Monday, February 9, 2009

My SITA Introduction: Moods and Motivations

Here I go again. The more I dance, the more I must dance. So I can never get enough, can never feel satisfied for more than a moment. There is always the promise of the next dance, a new dance, a new kinetic experience. It is an irresistible force.

I remember when I was a modern dancer in Hartford, Connecticut in the 80s. I worked a full time job as a proofreader and attended classes, rehearsals, and performances six days a week. At one point, I was a member of three dance companies at one time, one of them a three hour round-trip commute. I was jealous of every choreography that did not include me. I was driven and greedy. That was when I realized that I was powerless over that drive to dance…and that maybe that wasn’t such a good thing. Finally, fatigue and injury forced me to put my modern days to rest.

When I began bellydancing in 2001, I deliberately shied away from performance opportunities, beyond a community parade or two. I didn’t want to be involved in the politics of dance, its egos and jealousies, let alone the grueling rehearsals. I’d done that before and I knew I would be happier if I remained neutral. I just wanted to be in a classroom learning to do this new dance for its own sake. For my own sake, for that kinesthetic challenge that I can’t live without. And for the sisterhood that can evolve from dance studio life. Nothing more.

But as I learned how to perform bellydance, I naturally wanted to show that off. I wanted to perform again. I had discovered by then that this performance community was much more forgiving than the modern one I had belonged to in Hartford. At bellydance events, rank beginners are welcomed on to the same stages as the experienced dancers (admittedly, a mixed blessing). So when Helene asked me to perform with her company Sisters of the Desert Sky, I thought, Sure, that’s harmless. Just a few performances in non-competitive contexts. How can I say no to that performance at the senior center? That’s not much. Oh, Just one more workshop. I’ll be careful. Plus, I’ve got all these great costumes; I really ought to use them.

So here I am again. Suddenly inspired (perhaps by the Obama aura), I began to ratchet up my dance activities. I signed up for classes with Janelle; then Sahar; threw in a few veil classes with Helené.
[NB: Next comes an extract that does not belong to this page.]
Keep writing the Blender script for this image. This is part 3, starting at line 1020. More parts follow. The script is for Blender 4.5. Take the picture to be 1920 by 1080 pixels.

Audrey and I choreographed some new pieces, which, along with our group improvisation (American Tribal Style), we are scheduled to perform in early March. I am trying to find the courage to commit to performing a solo improvisation at a monthly showcase. My head says yes, go for it but my joints are screaming “NO MORE!”

But as a dancer I still have more challenges that I want to face. I want to find out who I am when I’m dancing; I want to trust that. I want to express, reveal, and share what wisdom I may have gained in 50 years of dancing. I sense that I am getting closer to understanding something about what it is to be a dancer. So, dearest body, just this one more challenge before I retire. Again. I promise.